Unbewusste Schamgefühle können über viele Generationen weiterwirken. Viele Menschen fragen sich: »Warum sind die Deutschen eigentlich so, wie sie sind?« Ich bin überzeugt, um diese Frage zu beantworte, müssen wir mindestens bis zu unserem großen Trauma zurück, dem Dreißigjährigen Krieg. Wir denken, 400 Jahre seien ewig lang her. Psychologisch ist das aber gerade sozusagen um die Ecke.

Sigmund Freud hat mal geschrieben: »Das Unbewusste ist zeitlos« (Freud 1915, S. 145). Das heißt, bei unbewussten Prozessen brauchen wir ein ganz anderes Zeitkonzept …

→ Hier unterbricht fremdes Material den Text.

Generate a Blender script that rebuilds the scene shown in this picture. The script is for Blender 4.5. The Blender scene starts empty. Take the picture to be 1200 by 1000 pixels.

Wer das damals überlebt hat, 30 Jahre – der war wahrlich traumatisiert. In manchen Gegenden überlebte ein Drittel der Bevölkerung oder noch weniger. Magdeburg zum Beispiel wurde fast völlig ausgelöscht. Wir wissen heute aus der Traumaforschung und Familientherapie, dass Überlebende von Folter, Vergewaltigung, auch die Täter, mit massiven Schamgefühlen zurückbleiben. Und wenn die nicht aufgearbeitet werden, wirken sie weiter und weiter. Das hat dann (natürlich in Kombination mit vielen anderen Einflüssen) zum Ersten Weltkrieg geführt, zur Weimarer Republik, zum Zweiten Weltkrieg, Holocaust und so weiter und so weiter.

Dieses unbewusste Weitergießen von Schamgefühlen, durch immer neue, fortgesetzte Beschämung, dies haben wir über Jahrhunderte praktiziert, in der Schule, im Umgang miteinander. Ich finde, es reicht! Es ist wirklich an der Zeit, damit aufzuhören und Würde in die zwischenmenschlichen Beziehungen einzuführen, in der Beratung, in der Schule, im Umgang miteinander in West und Ost u. v. a.